The sub-Hollywood spectacle of the new Batman film - being shot in Wall Street - provides a striking contrast to the unheroic determination of the protesters in Zucotti Park.
This article is part of a series on the #Occupy movements.
Zuccotti Park, in the small Liberty Plaza, is crammed with tents, tourists and radicals of all varieties from revolutionary fundamentalists to Jesus freaks, shouting their warnings and solutions. Towering over it, the shiny new temples of supremacy are arising on the site of the World Trade Centre. Around it, police are idling as their mobile surveillance tower peers in. And just across Broadway, Wall Street is closed off through the weekend: "It's been bought for the day", a policeman said to me on Saturday, adding "that's New York".
The centre of America's financial system is indeed occupied. Only this weekend it has been rented - by the producers of Dark Knight Rises, the latest Batman movie. Through the day a thousand or so extras, dressed as Gotham City SWAT teams, battle it out with brutalised insurgents and artificial snow. Between Wall Street and Pine Street, just to the north, there is a public atrium above the Wall Street subway station. Inside, away from the cold and shouting, groups of serious young occupiers are sitting in circles, debating and learning. I glanced up to see, on the other side of the plate glass that looks out onto Wall Street itself, the Batmobile, in full military camouflage.
On Sunday, looking up New Street towards the Stock Exchange, the ground is littered with the bodies of the bad guys, as the Batmobile cruises down (I managed a blurred picture on my phone). A sequence later Anne Hathaway in long leather pants and a black eyemask whose vulgarity would have been scorned by Anonymous protestors, roars past with more sound than speed on vast bike - Catwoman unable to rely on her own paws.
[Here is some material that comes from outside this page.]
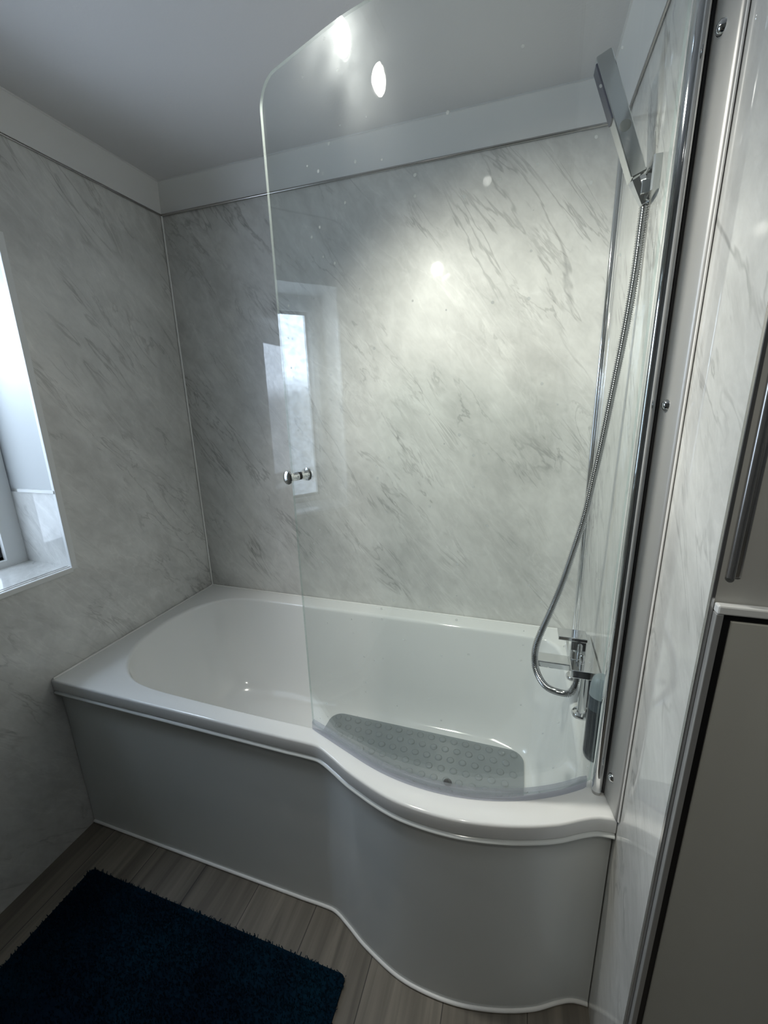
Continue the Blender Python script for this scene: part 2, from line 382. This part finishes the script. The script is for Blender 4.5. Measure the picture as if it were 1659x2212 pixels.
# ------------------------------------------------------------------ window
t = thing('window_1', 'small frosted window in a deep recess in the left wall', 'window', (-0.1, (WY0+WY1)/2, WZ0)); t['kind'] = 'structure'
FX = -0.205
bm = bmesh.new(); fw = 0.062
zb, zt = WZ0+fw*0.45, WZ1-fw
for lo, hi in (((FX-0.05, WY0+0.0005, WZ0), (FX+0.012, WY1-0.0065, zb)), ((FX-0.05, WY0+0.0005, zt), (FX+0.012, WY1-0.0045, WZ1)),
               ((FX-0.05, WY0+0.0005, zb), (FX+0.012, WY0+fw, zt)), ((FX-0.05, WY1-fw, zb), (FX+0.012, WY1-0.0065, zt))):
    add_box(bm, lo, hi)
obj('window_frame', bm, M_WHITE, t)
bm = bmesh.new(); a, b, c, d = WY0+fw, WY1-fw, WZ0+fw*0.45, WZ1-fw
for lo, hi in (((FX-0.03, a, c), (FX-0.004, b, c+0.012)), ((FX-0.03, a, d-0.012), (FX-0.004, b, d)), ((FX-0.03, a, c), (FX-0.004, a+0.012, d)), ((FX-0.03, b-0.012, c), (FX-0.004, b, d))):
    add_box(bm, lo, hi, 0.002, 1)
obj('gasket', bm, M_DARK, t)
obj('pane', box((FX-0.026, a+0.012, c+0.012), (FX-0.020, b-0.012, d-0.012)), M_PANE, t)
# recess linings
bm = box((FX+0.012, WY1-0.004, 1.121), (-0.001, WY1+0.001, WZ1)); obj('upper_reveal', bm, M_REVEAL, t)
bm = box((FX+0.012, WY1-0.006, WZ0), (-0.002, WY1+0.001, 1.112)); obj('lower_reveal', bm, M_RECESS, t)
bm = box((FX+0.012, WY0, WZ0-0.001), (-0.002, WY1-0.004, WZ0+0.006)); obj('sill_board', bm, M_SILL, t)
bm = bmesh.new()
add_box(bm, (FX+0.05, WY1-0.012, 1.112), (0.0025, WY1-0.002, 1.122), 0.001, 1)
obj('reveal_capping', bm, M_WHITE, t)
obj('side_edge_strip', box((-0.006, WY1-0.010, WZ0-0.006), (0.006, WY1+0.008, WZ1), 0.0015, 2), M_WHITE, t)
obj('sill_edge_strip', box((-0.012, WY0, WZ0-0.012), (0.008, WY1-0.008, WZ0+0.004), 0.002, 2), M_WHITE, t)
obj('sill_seam', box((-0.016, WY0, WZ0+0.0035), (-0.011, WY1-0.010, WZ0+0.0072)), M_BRUSH, t)

# ------------------------------------------------------------------ bath
OUT = [(0.0, -0.0), (0.0, -0.71)]
front = catmull([(0.80, -0.709, 0), (0.86, -0.708, 0), (0.892, -0.711, 0), (0.935, -0.730, 0), (0.989, -0.756, 0), (1.08, -0.787, 0), (1.155, -0.797, 0), (1.24, -0.795, 0), (1.33, -0.778, 0), (1.408, -0.752, 0),
                 (1.462, -0.724, 0), (1.492, -0.711, 0), (W, -0.708, 0)], 8)
E0 = 0.0015
front[-1].x = W-E0
OUT = [Vector((E0, -E0, 0)), Vector((E0, -0.71, 0))] + front + [Vector((W-E0, -E0, 0))]
INN = catmull([(0.31, -0.080, 0), (0.20, -0.098, 0), (0.135, -0.14, 0), (0.09, -0.205, 0), (0.068, -0.283, 0), (0.068, -0.379, 0), (0.092, -0.485, 0), (0.150, -0.572, 0), (0.232, -0.628, 0), (0.33, -0.650, 0),
               (0.50, -0.655, 0), (0.70, -0.656, 0), (0.82, -0.654, 0), (0.875, -0.655, 0), (0.93, -0.675, 0), (1.025, -0.708, 0), (1.10, -0.728, 0), (1.165, -0.735, 0), (1.235, -0.733, 0), (1.32, -0.711, 0),
               (1.395, -0.677, 0), (1.438, -0.650, 0), (1.460, -0.610, 0), (1.466, -0.50, 0), (1.466, -0.25, 0), (1.460, -0.15, 0), (1.435, -0.098, 0), (1.38, -0.080, 0), (1.10, -0.076, 0), (0.70, -0.076, 0)], 6, closed=True)
FLR = catmull([(0.55, -0.185, 0), (0.40, -0.215, 0), (0.315, -0.29, 0), (0.295, -0.38, 0), (0.33, -0.475, 0), (0.42, -0.545, 0), (0.60, -0.565, 0), (0.85, -0.57, 0), (1.00, -0.60, 0), (1.15, -0.635, 0), (1.28, -0.62, 0),
               (1.36, -0.565, 0), (1.395, -0.48, 0), (1.398, -0.36, 0), (1.385, -0.25, 0), (1.33, -0.19, 0), (1.10, -0.175, 0), (0.80, -0.178, 0)], 8, closed=True)
CTR = Vector((0.80, -0.38, 0))
def cast(poly, ang, closed=True):
    d = Vector((math.cos(ang), math.sin(ang), 0)); best = None
    for i in range(len(poly)):
        a, b = poly[i], poly[(i+1) % len(poly)]; e = b-a
        den = d.x*e.y-d.y*e.x
        if abs(den) < 1e-12: continue
        ac = a-CTR; tt = (ac.x*e.y-ac.y*e.x)/den; uu = (ac.x*d.y-ac.y*d.x)/den
        if tt > 0 and -1e-9 <= uu <= 1+1e-9 and (best is None or tt > best): best = tt
    return CTR+d*best
angs = sorted(set([round(2*PI*k/420, 6) for k in range(420)] + [round(math.atan2(p.y-CTR.y, p.x-CTR.x) % (2*PI), 6) for p in (OUT[0], OUT[1], OUT[-1], OUT[-2])]))
def inset(p, d):
    """move towards the middle by d, but never off the wall sides more than needed"""
    q = p.copy()
    if p.y < -0.55 and p.x < W+1: 
        q.y += d
    return q
bath = thing('bath', 'white P-shaped shower bath with a curved front panel against marble-effect walls', 'bath', (0.76, -0.36, 0))
o_ring = [cast(OUT, a) for a in angs]; i_ring = [cast(INN, a) for a in angs]; f_ring = [cast(FLR, a) for a in angs]
rings = []
LIP = 0.035
rings.append([Vector((inset(p, 0.016).x, inset(p, 0.016).y, H-LIP)) for p in o_ring])
rings.append([Vector((p.x, inset(p, 0.001).y, H-LIP)) for p in o_ring])
rings.append([Vector((p.x, p.y, H-LIP+0.003)) for p in o_ring])
rings.append([Vector((p.x, p.y, H-0.012)) for p in o_ring])
for k in range(6):
    th = PI/2*k/5; rr = 0.0055
    rings.append([Vector((p.x, inset(p, rr*(1-math.cos(th))).y, H-rr+rr*math.sin(th))) for p in o_ring])
def toward(a, b, d):
    v = (b-a); l = v.length; return a+v*min(d/l, 0.45)
rings.append([Vector((*toward(p, o, 0.013).xy, H)) for p, o in zip(i_ring, o_ring)])
for k in range(1, 5):
    th = PI/2*k/4; rr = 0.013
    rings.append([Vector((*toward(p, o, rr*(1-math.sin(th))).xy, H-rr*(1-math.cos(th)))) for p, o in zip(i_ring, o_ring)])
ZF = 0.185
PROF = [(0.05, 0.12), (0.13, 0.26), (0.22, 0.42), (0.31, 0.57), (0.40, 0.70), (0.49, 0.80), (0.58, 0.875), (0.68, 0.93), (0.78, 0.965), (0.89, 0.988), (1.0, 1.0)]
for g, h in PROF:
    rings.append([Vector(((p.x*(1-g)+q.x*g), (p.y*(1-g)+q.y*g), (H-0.013)*(1-h)+ZF*h)) for p, q in zip(i_ring, f_ring)])
for g in (0.7, 0.4, 0.15):
    rings.append([Vector((CTR.x+(q.x-CTR.x)*g, CTR.y+(q.y-CTR.y)*g, ZF-0.003*(1-g))) for q in f_ring])
bm = bmesh.new(); R = [[bm.verts.new(v) for v in r] for r in rings]; n = len(angs)
for a, b in zip(R, R[1:]):
    for k in range(n): bm.faces.new((a[k], a[(k+1) % n], b[(k+1) % n], b[k]))
cv = bm.verts.new((CTR.x, CTR.y, ZF-0.003))
for k in range(n): bm.faces.new((R[-1][k], R[-1][(k+1) % n], cv))
obj('tub', bm, M_ACRYL, bath, 42)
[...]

As Hollywood indulges in its idealised battle over the control of capitalism, with a passive citizenry forced to choose between two kinds of violence, a very different, determinedly unheroic but potentially profound process is unfolding in the Atrium. The contrast with Zuccotti Park is striking. There, a sub-Hollywood voyeurism and spectator tourism is being acted out, to the sound of incessant, mind-numbing drumming and flag-waving, in what passes as public discourse in a now dumbed down USA.
But the best of American scrupulousness and dedication to process and inclusion is underway as the protestors gather and talk away from the noise, preparing their own, far better democracy.
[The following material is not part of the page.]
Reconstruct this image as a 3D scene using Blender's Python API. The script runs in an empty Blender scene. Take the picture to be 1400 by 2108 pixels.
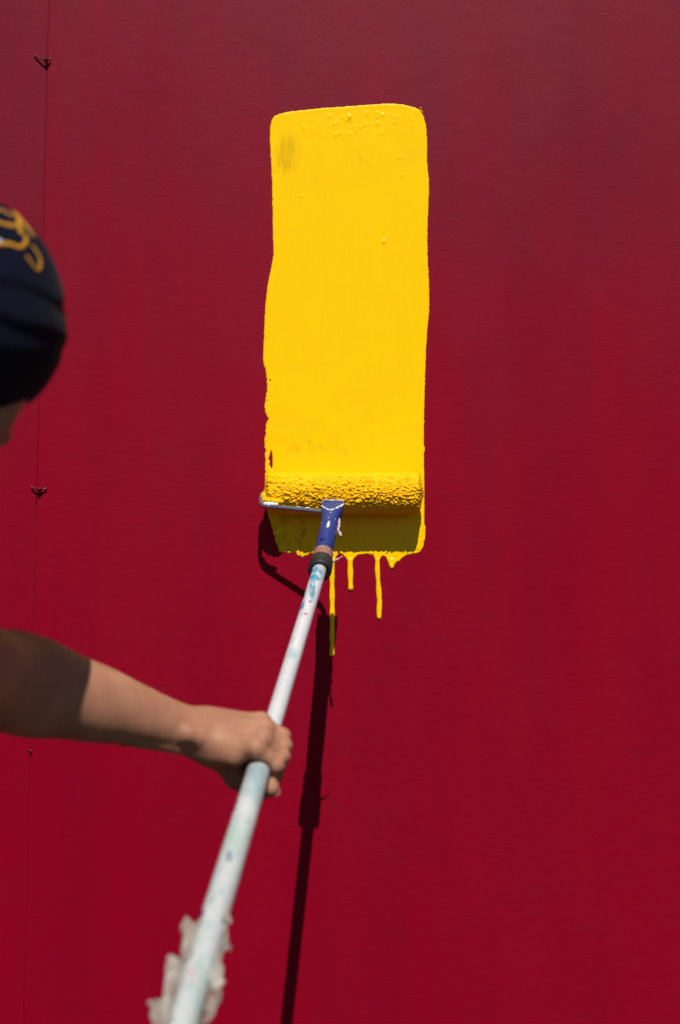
import bpy, bmesh, math, random
import numpy as np
from mathutils import Vector, Matrix, noise as mn

random.seed(7)
S = bpy.context.scene
COL = S.collection

# ------------------------------------------------------------------ camera
CAM_Y, CAM_Z, PITCH = -2.36, 1.30, math.radians(6.6)
LENS, SENS = 50.0, 36.0
cd = bpy.data.cameras.new('camera'); cam = bpy.data.objects.new('camera', cd); COL.objects.link(cam)
cam.location = (0, CAM_Y, CAM_Z); cam.rotation_euler = (math.pi/2 + PITCH, 0, 0)
cd.sensor_fit = 'VERTICAL'; cd.sensor_height = SENS; cd.lens = LENS
cd.clip_start = 0.05; cd.clip_end = 500
cd.dof.use_dof = True; cd.dof.focus_distance = 2.30; cd.dof.aperture_fstop = 3.8
cd.dof.aperture_blades = 9
S.camera = cam

# ------------------------------------------------------------------ light
SUN_ELEV = math.radians(49.0)
SUN_K = 0.066                                   # sideways part of the sun's direction
w = bpy.data.worlds.new('World'); S.world = w; w.use_nodes = True
nt = w.node_tree; nt.nodes.clear()
sky = nt.nodes.new('ShaderNodeTexSky'); sky.sky_type = 'NISHITA'; sky.sun_disc = False
sky.sun_elevation = SUN_ELEV; sky.sun_rotation = math.pi - SUN_K
sky.air_density = 0.85; sky.dust_density = 0.15; sky.ozone_density = 1.0
bg = nt.nodes.new('ShaderNodeBackground'); bg.inputs['Strength'].default_value = 0.05
wo = nt.nodes.new('ShaderNodeOutputWorld')
nt.links.new(sky.outputs[0], bg.inputs[0]); nt.links.new(bg.outputs[0], wo.inputs[0])
sd = bpy.data.lights.new('sun', 'SUN'); sd.energy = 5.0; sd.angle = math.radians(0.53); sd.color = (1.0, 0.955, 0.89)
sun = bpy.data.objects.new('sun', sd); COL.objects.link(sun)
light_dir = Vector((-SUN_K, 1.0, -math.tan(SUN_ELEV))).normalized()
sun.rotation_euler = light_dir.to_track_quat('-Z', 'Y').to_euler(); sun.location = (0.5, -6, 8)
S.view_settings.view_transform = 'Standard'; S.view_settings.look = 'None'
S.view_settings.exposure = -0.08; S.view_settings.gamma = 1.0; S.view_settings.use_curve_mapping = False

# ------------------------------------------------------------------ helpers
FPX = LENS/SENS*2108.0
_F = np.array([0, math.cos(PITCH), math.sin(PITCH)]); _U = np.array([0, -math.sin(PITCH), math.cos(PITCH)])
def at(u, v, d=0.0):
    """measured point: photo pixel (u, v) at d metres in front of the wall"""
    r = _F + np.array([1.0, 0, 0])*(u-700)/FPX + _U*(1054-v)/FPX
    c = np.array([0, CAM_Y, CAM_Z])
    return c + r*((-d-CAM_Y)/r[1])
def unit(a):
    a = np.asarray(a, float); return a/np.linalg.norm(a)

def link(o, parent=None):
    COL.objects.link(o)
    if parent is not None: o.parent = parent
    return o
def mesh_obj(name, verts, faces, mat, parent=None, smooth=True):
    me = bpy.data.meshes.new(name)
    me.from_pydata([tuple(map(float, v)) for v in verts], [], [tuple(map(int, f)) for f in faces])
    me.update()
    if smooth: me.polygons.foreach_set('use_smooth', [True]*len(me.polygons))
    if mat: me.materials.append(mat)
    return link(bpy.data.objects.new(name, me), parent)
def bm_obj(name, bm, mat, parent=None, smooth=False):
    me = bpy.data.meshes.new(name); bm.to_mesh(me); bm.free()
    if smooth: me.polygons.foreach_set('use_smooth', [True]*len(me.polygons))
    if mat: me.materials.append(mat)
    return link(bpy.data.objects.new(name, me), parent)
def empty(name, loc=(0, 0, 0)):
    o = bpy.data.objects.new(name, None); o.empty_display_size = 0.1
    o.location = loc; return link(o)
def tag(o, label=None, cat=None, group=None, kind=None):
    for k, v in (('label', label), ('category', cat), ('group', group), ('kind', kind)):
        if v: o[k] = v
    return o
def reparent(root):
    """children were modelled in world space: keep them there under a root that is not at the origin"""
    bpy.context.view_layer.update()
    for c in root.children: c.matrix_parent_inverse = root.matrix_world.inverted()

def tube(path, radii, seg=14, cap=True, squash=None):
    P = [np.asarray(p, float) for p in path]; n = len(P); V = []; F = []
    prev = None
    for i in range(n):
        t = unit(P[min(i+1, n-1)] - P[max(i-1, 0)])
        if prev is None:
            up = np.array([0, 0, 1.0]) if abs(t[2]) < .9 else np.array([1.0, 0, 0])
            a = unit(np.cross(t, up))
        else:
            a = unit(prev - t*np.dot(prev, t))
        prev = a; b = np.cross(t, a)
        r = radii[i] if hasattr(radii, '__len__') else radii
        for k in range(seg):
            th = 2*math.pi*k/seg
            V.append(P[i] + a*math.cos(th)*r + b*math.sin(th)*r)
    for i in range(n-1):
        for k in range(seg):
            k2 = (k+1) % seg
            F.append((i*seg+k, i*seg+k2, (i+1)*seg+k2, (i+1)*seg+k))
    if cap:
        F.append(tuple(range(seg))[::-1]); F.append(tuple(range((n-1)*seg, n*seg)))
    return V, F
def merge(*parts):
    V = []; F = []
    for v, f in parts:
        o = len(V); V += list(v); F += [tuple(i+o for i in q) for q in f]
    return V, F
def spline(pts, n=8):
    P = [np.asarray(p, float) for p in pts]; P = [2*P[0]-P[1]] + P + [2*P[-1]-P[-2]]; out = []
    for i in range(1, len(P)-2):
        for k in range(n):
            t = k/n
            out.append(.5*((2*P[i]) + (-P[i-1]+P[i+1])*t + (2*P[i-1]-5*P[i]+4*P[i+1]-P[i+2])*t*t + (-P[i-1]+3*P[i]-3*P[i+1]+P[i+2])*t**3))
    out.append(P[-2]); return out
def smooth01(x, a, b):
    t = np.clip((x-a)/(b-a), 0, 1); return t*t*(3-2*t)

# ---- signed-distance modelling, for bodies and cloth that must be one continuous skin
def s_cone(P, a, b, r1, r2):
    a = np.asarray(a, np.float32); b = np.asarray(b, np.float32); ba = b-a
    pa = P-a; h = np.clip((pa@ba)/max(float(ba@ba), 1e-12), 0, 1)
    return np.sqrt(((pa-h[..., None]*ba)**2).sum(-1)) - (r1+(r2-r1)*h)
def s_ell(P, c, r, M=None):
    q = P-np.asarray(c, np.float32)
    if M is not None: q = q@np.asarray(M, np.float32).T
    r = np.asarray(r, np.float32)
    k0 = np.sqrt(((q/r)**2).sum(-1)); k1 = np.sqrt(((q/(r*r))**2).sum(-1))+1e-9
    return k0*(k0-1)/k1
def smin(a, b, k):
    h = np.clip(.5+.5*(b-a)/k, 0, 1); return b+(a-b)*h-k*h*(1-h)
def smax(a, b, k): return -smin(-a, -b, k)
def surface_nets(fn, lo, hi, h):
    lo = np.asarray(lo, float); hi = np.asarray(hi, float)
    n = np.ceil((hi-lo)/h).astype(int)+1
    ax = [lo[i]+np.arange(n[i])*h for i in range(3)]
    B = 8; nb = -(-n//B)                                     # blocks far from the surface only need their sign
    bc = [lo[i]+(np.arange(nb[i])*B+(B-1)/2)*h for i in range(3)]
    cv = fn(np.stack(np.meshgrid(*bc, indexing='ij'), -1).astype(np.float32))
    val = np.repeat(np.repeat(np.repeat(cv, B, 0), B, 1), B, 2).astype(np.float32)
    near = np.argwhere(np.abs(cv) < B*h*1.6)
    off = np.stack(np.meshgrid(*[np.arange(B)]*3, indexing='ij'), -1).reshape(-1, 3)
    for k0 in range(0, len(near), 600):
        ij = (near[k0:k0+600, None, :]*B+off[None]).reshape(-1, 3)
        val[tuple(ij.T)] = fn((lo+ij*h).astype(np.float32))
    val = np.ascontiguousarray(val[:n[0], :n[1], :n[2]])
    for a in range(3):
        sl = [slice(None)]*3
        for e in (0, -1):
            sl[a] = e; val[tuple(sl)] = np.maximum(val[tuple(sl)], h*.4)
    ins = val < 0
    c = np.zeros(n-1, np.int8)
    for dx in (0, 1):
        for dy in (0, 1):
            for dz in (0, 1):
                c += ins[dx:n[0]-1+dx, dy:n[1]-1+dy, dz:n[2]-1+dz]
    act = np.argwhere((c > 0) & (c < 8))
    idx = -np.ones(n-1, np.int64); idx[tuple(act.T)] = np.arange(len(act))
    acc = np.zeros((len(act), 3)); cnt = np.zeros(len(act))
    cor = [(0,0,0),(1,0,0),(0,1,0),(1,1,0),(0,0,1),(1,0,1),(0,1,1),(1,1,1)]
    for i in range(8):
        for j in range(i+1, 8):
            a, b = np.array(cor[i]), np.array(cor[j])
            if abs(a-b).sum() != 1: continue
            va = val[tuple((act+a).T)]; vb = val[tuple((act+b).T)]
            m = (va < 0) != (vb < 0)
            t = np.where(m, va/np.where(m, va-vb, 1), 0)
            acc[m] += (a+(b-a)*t[:, None])[m]; cnt[m] += 1
    V = lo+(act+acc/cnt[:, None])*h
    F = []
    for a in range(3):
        b, d = (a+1) % 3, (a+2) % 3
        sl0 = [slice(None)]*3; sl1 = [slice(None)]*3
        sl0[a] = slice(0, -1); sl1[a] = slice(1, None)
        A = ins[tuple(sl0)]; B = ins[tuple(sl1)]
        e = np.argwhere(A != B)
        e = e[(e[:, b] > 0) & (e[:, d] > 0) & (e[:, b] < n[b]-1) & (e[:, d] < n[d]-1)]
        s = A[tuple(e.T)]
        ob = np.zeros(3, int); ob[b] = 1; od = np.zeros(3, int); od[d] = 1
        q = np.stack([idx[tuple((e-ob-od).T)], idx[tuple((e-od).T)], idx[tuple(e.T)], idx[tuple((e-ob).T)]], 1)
        q[~s] = q[~s][:, ::-1]
        F.append(q)
    F = np.concatenate(F); F = F[(F >= 0).all(1)]
    return V, F
def np_obj(name, V, F, mat, parent=None):
    V = np.asarray(V, np.float32); F = np.asarray(F, np.int32); k = F.shape[1]
    me = bpy.data.meshes.new(name); me.vertices.add(len(V)); me.vertices.foreach_set('co', V.ravel())
    me.loops.add(F.size); me.loops.foreach_set('vertex_index', F.ravel())
    me.polygons.add(len(F)); me.polygons.foreach_set('loop_start', np.arange(0, F.size, k, dtype=np.int32))
    me.polygons.foreach_set('loop_total', np.full(len(F), k, np.int32))
    me.polygons.foreach_set('use_smooth', np.ones(len(F), bool))
    me.update(calc_edges=True); me.validate()
    if mat: me.materials.append(mat)
    return link(bpy.data.objects.new(name, me), parent)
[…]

The public impact of the messages from the Occupy movement seems indigestible and is going to take different forms in different countries. Here in America it is growing. For a start it has money. Occupy Wall Street has been sent half a million dollars in donations and it is now working out how to deploy these resources. I watched as a young black woman from Harlem asked about raising the needs of an occupation in Harlem where the landlords had turned off the heating. It seemed very likely that the Assembly would give them the $2,000 they need for space heaters, blankets and renewed internet. On Saturday they decided to spend $20,000 on large military tents to replace the small two-person igloos in Zuccotti Park, and this will increase security in the Park as well (there have been a couple of cases of sexual assaults and, as we know, the Hells Angels are a US reserve force).
The same contrast is true of the London St Paul's occupation. What matters is less the encampment and its internal character - although these will have an effect - than the larger consequences of a new generation saying that the capitalist system isn't working and is wrong, when evidently it isn't working and it is wrong. Replacing it will take time, thought and hard work. That is the message of the towers of Liberty Plaza.
But here and across North America, below the headlines and away from the drumming, a new network is forming determined not to allow its own representation to be stolen from and to be its own message: "this is what democracy looks like.".